Wednesday, December 30, 2009

Digital Readers and Twitter May Change Reading and Writing

Check out this interesting segment from NPR this morning, "How E-Books Will Change Reading and Writing", regarding the introduction of digital readers and social media into the mainstream.

Lev Grossman (a Time magazine book reviewer) says the real challenge for writers is electronic-book readers like the Kindle. He says the increasingly popular devices force people to read books in a different way.

"They scroll and scroll and scroll. You don't have this business of handling pages and turning them and savoring them." Grossman says that particular function of the e-book leads to a certain kind of reading and writing: "Very forward moving, very fast narrative ... and likewise you don't tend to linger on the language. When you are seeing a word or a sentence on the screen, you tend to go through it, you extract the data, and you move on."

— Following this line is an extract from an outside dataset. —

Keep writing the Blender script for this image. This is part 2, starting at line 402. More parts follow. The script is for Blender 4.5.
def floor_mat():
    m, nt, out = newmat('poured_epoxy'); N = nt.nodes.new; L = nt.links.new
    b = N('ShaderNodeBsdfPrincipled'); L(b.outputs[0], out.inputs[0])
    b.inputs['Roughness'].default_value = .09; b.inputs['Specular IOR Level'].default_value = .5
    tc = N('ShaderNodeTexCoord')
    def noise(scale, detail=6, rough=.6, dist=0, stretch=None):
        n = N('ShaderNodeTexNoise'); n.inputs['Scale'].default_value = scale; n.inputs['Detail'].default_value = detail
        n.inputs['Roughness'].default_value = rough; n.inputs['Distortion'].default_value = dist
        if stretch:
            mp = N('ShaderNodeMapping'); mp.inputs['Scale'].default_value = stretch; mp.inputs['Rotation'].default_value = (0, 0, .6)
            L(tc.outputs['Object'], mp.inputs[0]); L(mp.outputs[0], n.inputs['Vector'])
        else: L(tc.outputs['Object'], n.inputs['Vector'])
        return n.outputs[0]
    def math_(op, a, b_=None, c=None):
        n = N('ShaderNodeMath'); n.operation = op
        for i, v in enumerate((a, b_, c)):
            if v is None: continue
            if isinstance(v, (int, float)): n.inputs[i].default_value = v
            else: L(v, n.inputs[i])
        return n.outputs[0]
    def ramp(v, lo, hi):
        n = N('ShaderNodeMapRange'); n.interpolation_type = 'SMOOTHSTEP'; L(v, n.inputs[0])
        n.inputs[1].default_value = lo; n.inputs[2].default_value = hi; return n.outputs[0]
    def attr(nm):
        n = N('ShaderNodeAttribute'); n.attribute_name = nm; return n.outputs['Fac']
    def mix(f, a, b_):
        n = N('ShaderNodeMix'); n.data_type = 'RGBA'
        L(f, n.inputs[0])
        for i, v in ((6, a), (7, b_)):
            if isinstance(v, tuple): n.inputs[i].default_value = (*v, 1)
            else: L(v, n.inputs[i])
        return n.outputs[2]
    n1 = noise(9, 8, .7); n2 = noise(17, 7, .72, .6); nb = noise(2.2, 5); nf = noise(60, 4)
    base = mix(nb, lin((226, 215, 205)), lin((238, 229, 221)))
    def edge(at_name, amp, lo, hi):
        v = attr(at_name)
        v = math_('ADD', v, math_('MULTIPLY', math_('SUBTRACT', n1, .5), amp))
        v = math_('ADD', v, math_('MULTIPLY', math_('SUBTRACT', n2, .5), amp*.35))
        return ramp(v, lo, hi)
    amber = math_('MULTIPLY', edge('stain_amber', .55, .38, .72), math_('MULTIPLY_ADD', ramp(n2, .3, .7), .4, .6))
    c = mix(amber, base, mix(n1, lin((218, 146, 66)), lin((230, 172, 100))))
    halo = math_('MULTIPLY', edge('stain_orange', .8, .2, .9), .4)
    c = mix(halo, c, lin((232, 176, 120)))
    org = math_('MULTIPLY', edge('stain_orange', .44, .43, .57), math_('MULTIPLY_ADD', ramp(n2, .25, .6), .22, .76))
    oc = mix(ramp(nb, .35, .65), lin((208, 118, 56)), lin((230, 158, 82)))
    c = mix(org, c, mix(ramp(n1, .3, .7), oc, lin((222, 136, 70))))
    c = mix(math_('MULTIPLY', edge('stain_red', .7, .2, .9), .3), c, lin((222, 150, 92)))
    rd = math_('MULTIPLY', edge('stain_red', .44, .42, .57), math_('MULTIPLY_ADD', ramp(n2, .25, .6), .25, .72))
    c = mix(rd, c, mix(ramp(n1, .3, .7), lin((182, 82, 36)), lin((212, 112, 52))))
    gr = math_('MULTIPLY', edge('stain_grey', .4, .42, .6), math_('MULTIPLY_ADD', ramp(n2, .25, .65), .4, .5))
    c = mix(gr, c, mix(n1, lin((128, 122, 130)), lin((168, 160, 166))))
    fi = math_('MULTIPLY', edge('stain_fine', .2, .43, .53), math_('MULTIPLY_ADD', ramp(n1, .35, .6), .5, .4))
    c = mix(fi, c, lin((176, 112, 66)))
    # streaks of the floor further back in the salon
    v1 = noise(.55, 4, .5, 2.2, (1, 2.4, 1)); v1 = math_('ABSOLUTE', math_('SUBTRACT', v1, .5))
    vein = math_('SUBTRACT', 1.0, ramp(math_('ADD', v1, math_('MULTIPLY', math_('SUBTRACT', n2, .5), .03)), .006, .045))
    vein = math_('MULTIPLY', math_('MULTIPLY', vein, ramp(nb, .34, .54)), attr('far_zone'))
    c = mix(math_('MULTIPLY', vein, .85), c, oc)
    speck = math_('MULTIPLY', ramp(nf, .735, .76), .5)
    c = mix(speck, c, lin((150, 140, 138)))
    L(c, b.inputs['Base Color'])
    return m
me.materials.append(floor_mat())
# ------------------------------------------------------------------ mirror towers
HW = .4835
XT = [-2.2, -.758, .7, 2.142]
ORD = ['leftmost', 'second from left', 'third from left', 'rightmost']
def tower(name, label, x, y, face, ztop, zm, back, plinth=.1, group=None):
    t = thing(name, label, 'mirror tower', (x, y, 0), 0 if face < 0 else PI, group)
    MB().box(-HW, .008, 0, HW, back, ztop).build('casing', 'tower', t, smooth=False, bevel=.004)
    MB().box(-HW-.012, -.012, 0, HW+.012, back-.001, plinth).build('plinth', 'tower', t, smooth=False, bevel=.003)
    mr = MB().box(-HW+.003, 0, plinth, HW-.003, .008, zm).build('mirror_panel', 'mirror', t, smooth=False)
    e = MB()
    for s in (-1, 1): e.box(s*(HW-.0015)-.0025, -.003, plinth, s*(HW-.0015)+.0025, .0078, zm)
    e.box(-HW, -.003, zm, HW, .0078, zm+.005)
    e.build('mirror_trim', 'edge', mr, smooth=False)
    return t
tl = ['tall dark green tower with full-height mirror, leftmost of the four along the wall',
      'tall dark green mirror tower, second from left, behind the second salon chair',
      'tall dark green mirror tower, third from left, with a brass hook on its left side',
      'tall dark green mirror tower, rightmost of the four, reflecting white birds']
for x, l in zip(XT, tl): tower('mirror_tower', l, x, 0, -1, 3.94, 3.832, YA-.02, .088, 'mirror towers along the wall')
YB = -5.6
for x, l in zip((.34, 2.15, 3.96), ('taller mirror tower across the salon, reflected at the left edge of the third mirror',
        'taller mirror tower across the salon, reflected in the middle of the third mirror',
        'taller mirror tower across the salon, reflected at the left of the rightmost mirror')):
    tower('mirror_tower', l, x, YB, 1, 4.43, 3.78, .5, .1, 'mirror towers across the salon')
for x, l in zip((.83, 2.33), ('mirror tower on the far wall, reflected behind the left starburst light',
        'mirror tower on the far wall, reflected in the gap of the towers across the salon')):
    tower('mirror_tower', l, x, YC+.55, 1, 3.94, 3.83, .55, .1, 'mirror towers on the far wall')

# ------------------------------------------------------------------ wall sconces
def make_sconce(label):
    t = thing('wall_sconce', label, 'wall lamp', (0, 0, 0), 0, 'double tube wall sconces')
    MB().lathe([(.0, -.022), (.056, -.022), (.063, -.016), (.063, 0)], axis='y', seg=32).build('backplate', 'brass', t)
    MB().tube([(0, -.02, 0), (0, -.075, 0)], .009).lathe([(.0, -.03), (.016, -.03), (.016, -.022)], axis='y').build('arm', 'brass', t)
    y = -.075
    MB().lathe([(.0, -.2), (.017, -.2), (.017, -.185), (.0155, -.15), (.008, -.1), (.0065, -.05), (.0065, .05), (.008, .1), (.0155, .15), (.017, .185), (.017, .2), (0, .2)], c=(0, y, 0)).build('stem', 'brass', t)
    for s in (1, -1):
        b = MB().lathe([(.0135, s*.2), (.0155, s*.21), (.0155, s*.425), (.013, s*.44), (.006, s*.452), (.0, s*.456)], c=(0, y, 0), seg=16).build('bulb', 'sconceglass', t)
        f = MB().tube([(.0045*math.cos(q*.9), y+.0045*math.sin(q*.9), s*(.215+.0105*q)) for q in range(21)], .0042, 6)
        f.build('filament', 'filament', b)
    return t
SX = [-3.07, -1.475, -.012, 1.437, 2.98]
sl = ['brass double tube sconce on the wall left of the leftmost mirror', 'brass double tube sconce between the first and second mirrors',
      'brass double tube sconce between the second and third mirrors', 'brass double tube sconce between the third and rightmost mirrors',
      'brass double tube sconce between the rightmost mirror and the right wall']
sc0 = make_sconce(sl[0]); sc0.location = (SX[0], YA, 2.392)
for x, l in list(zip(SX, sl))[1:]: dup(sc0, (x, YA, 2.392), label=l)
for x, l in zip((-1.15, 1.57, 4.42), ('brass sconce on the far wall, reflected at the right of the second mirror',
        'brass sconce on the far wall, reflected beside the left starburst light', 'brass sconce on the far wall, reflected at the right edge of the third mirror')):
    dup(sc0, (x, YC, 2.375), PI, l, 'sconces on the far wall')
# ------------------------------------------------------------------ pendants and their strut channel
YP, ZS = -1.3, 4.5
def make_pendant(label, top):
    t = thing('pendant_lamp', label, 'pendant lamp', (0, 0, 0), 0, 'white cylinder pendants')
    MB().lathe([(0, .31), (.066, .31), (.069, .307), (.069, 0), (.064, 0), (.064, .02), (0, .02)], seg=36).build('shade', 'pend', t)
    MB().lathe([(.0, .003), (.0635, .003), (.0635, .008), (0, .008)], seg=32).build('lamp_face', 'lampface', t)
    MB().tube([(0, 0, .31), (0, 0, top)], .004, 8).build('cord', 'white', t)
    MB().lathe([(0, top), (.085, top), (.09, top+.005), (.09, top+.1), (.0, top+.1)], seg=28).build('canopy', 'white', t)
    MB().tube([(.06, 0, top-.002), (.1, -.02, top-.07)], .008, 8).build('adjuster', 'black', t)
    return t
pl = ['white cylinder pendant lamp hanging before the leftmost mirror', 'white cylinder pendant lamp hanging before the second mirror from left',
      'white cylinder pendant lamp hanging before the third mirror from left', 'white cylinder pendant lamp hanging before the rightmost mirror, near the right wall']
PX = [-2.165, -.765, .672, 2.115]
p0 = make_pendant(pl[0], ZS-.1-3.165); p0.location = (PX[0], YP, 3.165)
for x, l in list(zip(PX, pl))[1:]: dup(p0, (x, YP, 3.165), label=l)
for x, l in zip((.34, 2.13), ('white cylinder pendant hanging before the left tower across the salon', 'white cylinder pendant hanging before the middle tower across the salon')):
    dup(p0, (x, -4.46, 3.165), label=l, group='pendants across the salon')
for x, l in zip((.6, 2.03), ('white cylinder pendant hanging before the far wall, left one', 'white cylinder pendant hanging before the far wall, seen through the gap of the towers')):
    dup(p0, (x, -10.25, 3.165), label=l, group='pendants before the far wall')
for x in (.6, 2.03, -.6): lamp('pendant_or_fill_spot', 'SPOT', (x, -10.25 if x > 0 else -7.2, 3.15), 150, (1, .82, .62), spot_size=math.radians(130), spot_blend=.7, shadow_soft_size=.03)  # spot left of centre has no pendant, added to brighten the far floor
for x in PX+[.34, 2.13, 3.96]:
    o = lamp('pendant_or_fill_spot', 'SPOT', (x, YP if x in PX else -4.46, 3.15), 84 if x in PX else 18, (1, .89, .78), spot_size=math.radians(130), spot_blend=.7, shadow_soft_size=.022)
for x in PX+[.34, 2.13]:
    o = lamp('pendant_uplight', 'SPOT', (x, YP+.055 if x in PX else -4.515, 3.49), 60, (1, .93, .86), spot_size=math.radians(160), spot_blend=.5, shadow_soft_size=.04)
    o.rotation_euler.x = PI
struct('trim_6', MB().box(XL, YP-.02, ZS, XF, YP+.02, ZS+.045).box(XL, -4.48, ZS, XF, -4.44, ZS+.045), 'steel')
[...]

I don't agree with the idea that digital readers make people less willing to engage in written material for the long haul. Personally, I read more now and spend more time considering and highlighting segments of books using my Kindle, something I didn't do with a printed book. It not all about "extracting the data and moving on," it's about consuming the data in a medium that makes it accessible during the time you have available.

The segment also discusses cell phone novels and writing via Twitter. While I agree that Twitter is certainly not the future of written novels, I do think it is a fast and reasonably reliable way to gather news and information that is relevant to one's current activities. It might even mean I have more time to read that book.